In order to become an expert musician you have to become an expert listener. Here are some basic principles to help you become a better player through better listening.

  1. As a general rule, spend at least as much time listening as you do playing.
  2. Listen to the experts. Much of what we learn we learn by imitation. The careful study of master performers allows you to envision the possibilities of the art and gives you a standard against which to measure yourself.
  3. Listen to the top soloists. This is essential. If I ask my students and fellow band members what bagpipe recordings they own, most have few if any solo recordings in their collection. Band recordings are good to listen to as well, but you really can´t hear the nuances of perfect technique in a band format. Study the great solo pipers and strive to imitate their technique in your own playing. As you begin building your collection of solo recordings, a good place to start is the "World´s Greatest Pipers" series from Lismor. There are some twenty pipers featured in this series, and they´re all very good, although I have my personal favorites, taking into account both playing style and tune selection:

    Gavin Stoddart
    Hugh MacCallum
    Angus MacDonald
    Willie MacCallum
    Gordon Walker
    John Wilson

    Opinions will differ as to who is the best of the best, but you can learn a great deal by comparing good players.

  4. Attend recitals and competitions. It´s inspiring to hear a brilliant performance live and in person. You need to give yourself as many such experiences as possible, and have your favorite performer in mind when you listen to yourself.
  5. Listen actively. The key is not just to have the music on while you´re doing something else, but to really attend to the miniscule details of the performance.
  6. Listen in terms of the process. As you listen, try to visualize what goes into the making of such music, as if you yourself were playing.
  7. Train your ear on the experts, and listen to yourself the same way.
  8. Learn to listen through the melody. You should do this on at least three different levels:
    • tone (the perfectly harmonious and absolutely steady blending to chanter and drones)
    • technique (the sparkling snap, crackle and pop of precisely executed grace notes and doublings)
    • rhythm (perfectly steady tempo coupled with artful expression)

    As you listen you will find your attention shifting back and forth between these various aspects. As you practice, try focusing on them one at a time.

  9. Listen small. This means refining your focus to the finest possible increments. To make an analogy to the sport of shooting, if you´re not hitting the bull´s-eye, you´re just making noise. A mediocre shooter just points the gun at the target, while an expert marksman concentrates on a particular spot in the middle of the bull´s-eye. Good listening and good playing means cultivating the ability to care about subtleties.
  10. Lazy listening means lazy practice. Make a concentrated effort to apply what you´re learning.
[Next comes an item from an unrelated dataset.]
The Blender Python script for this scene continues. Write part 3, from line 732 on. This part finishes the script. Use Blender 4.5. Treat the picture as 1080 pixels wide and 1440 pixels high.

Here´s a strategy I´ve used with good results: Play a passage of music onto a tape, then stop and immediately listen back. Listen a couple of times until you become aware of an aspect in need of improvement. (Be extremely critical at this point.) Turn on the tape recorder and announce specifically what you´re going to do to improve the next rendition. For example: "This time I´m going to hold the dotted high A longer in the third measure." Then play it several times that way onto the tape, then listen back and see if you´re getting it. It´s exciting when you can identify on a rational level precisely what works. It´s not enough to come close, or to get it right by accident. Learn how to make good playing happen.
  11. Listen to yourself! It´s surprising how many pipers never really hear themselves play. Consider a typical band member in a lower-grade band, who rarely practices except at band rehearsal (not in this band, of course, but trust me, I´ve known people like this in other bands!). In rehearsal, the piper plays in the circle with the rest of the band. All he hears is the general din of the entire group with drums pounding in the background. Do you think this guy will notice that he´s crushing a taorluath, or that the high G grace note is a bit late in his double C? He might not even realize he´s playing a wrong note altogether, or if he does hear it he might think it´s someone else! Errors can be perpetuated and reinforced for years through sloppy band playing.
  12. Make the tape recorder an integral part of your practice routine - frequently while you´re learning a new tune, and regularly thereafter to make further refinements and to maintain what you´ve accomplished. You´ll be surprised upon listening to your recorded practice sessions that (for example) you´re consistently cheating a certain note that you could have sworn you were holding long enough. When you´re playing, it´s very difficult to hear yourself objectively, because you´re so busy operating the instrument and moving your fingers and trying to remember what note you´re supposed to play next.
  13. Get a second opinion. Have you ever noticed that you can´t smell your own breath? Even expert players can benefit from a competent critique every now and then.